Per questo, come si vedrà, il lavoro del lutto è indispensabile per imparare la saggezza di vivere, perché la morte parla alla vita e può insegnare a vivere bene: «Elaborare un lutto significa necessariamente acquisire una qualche forma di saggezza. L’esperienza della morte ha molteplici aspetti legati alla vita, dal momento che ogni processo di crescita comporta appunto l’elaborazione della perdita non solo delle figure che sono state essenziali per noi nei momenti precedenti, ma anche dell’immagine che essi si erano fatta di noi» (E. Perrella).
Dunque anche la morte si vive e agisce sui vivi, trasformandoli. È il senso del celebre verso di J. Donne, posto da E. Hemingway a esergo del suo romanzo Addio alle armi: «Ogni morte di uomo mi diminuisce, perché io partecipo dell’umanità: e così non mandare mai a chiedere per chi suona una campana: essa suona per te».

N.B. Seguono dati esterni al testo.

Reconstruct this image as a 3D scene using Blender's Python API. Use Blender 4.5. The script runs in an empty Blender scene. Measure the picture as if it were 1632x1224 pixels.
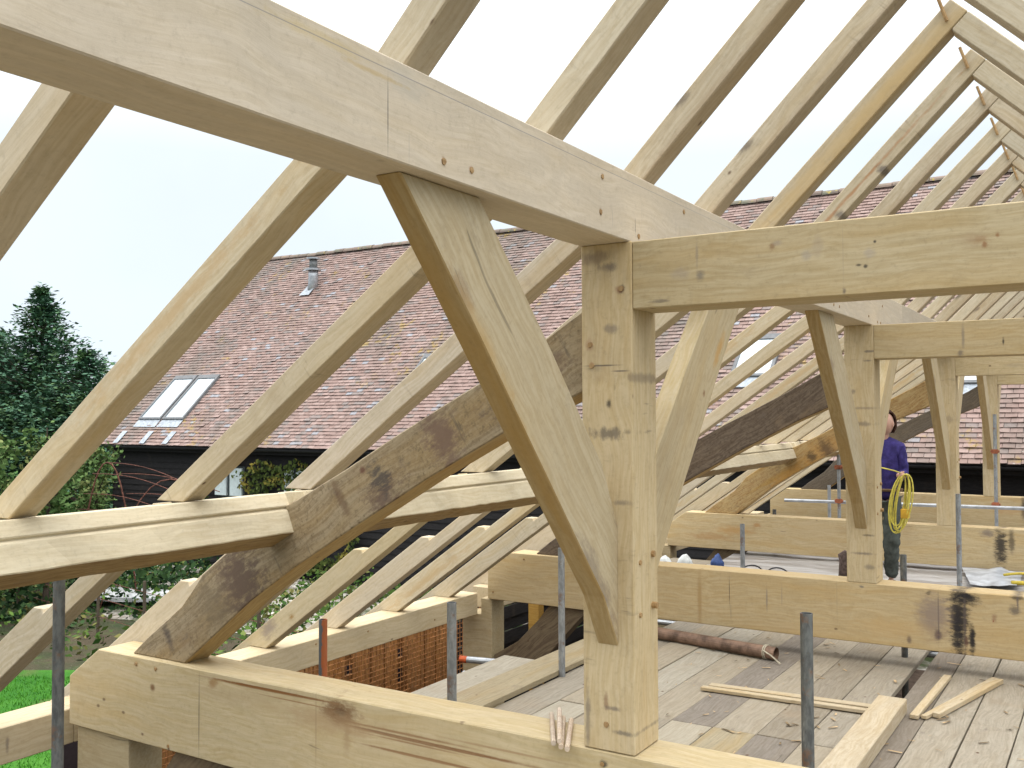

Tale sapere nasce anzitutto dall’esperienza della morte altrui. Essa però, se riguarda una persona conosciuta, non è l’anonimo «Caio muore», ma rivela che l’uomo è un essere in comunione, quella comunione che la morte viene a spezzare: «Con l’orrore del silenzio degli assenti che non rispondono più, la morte dell’altro penetra in me come una lesione del nostro essere comune. La morte mi “tocca”» (P. Ricœur). Questo legame spezzato è ancora più crudele nel caso della morte di una persona amata. È l’esperienza descritta magnificamente dal giovane Agostino ricordando la dipartita improvvisa dell’amico: «Ogni oggetto su cui posavo lo sguardo era morte. Era per me un tormento la mia città, la casa paterna un’infelicità straordinaria. Tutte le cose che avevo avuto in comune con lui, la sua assenza aveva trasformato in uno strazio immane. I miei occhi lo incontravano dovunque senza incontrarlo, odiavo il mondo intero perché non lo possedeva e non poteva più dirmi: “Ecco, verrà”, come durante le sue assenze da vivo». Ma, soprattutto, ciò che aveva espresso di sé con lui, Agostino non potrà più condividerlo con nessun altro, quella parte è scesa anch’essa nella tomba: «Bene fu definito da un tale il suo amico la metà dell’anima sua. Io sentii che la mia anima e la sua erano state un’anima sola in due corpi; perciò la vita mi faceva orrore, poiché non volevo vivere a mezzo, e perciò forse temevo di morire, per non fare morire del tutto chi avevo molto amato».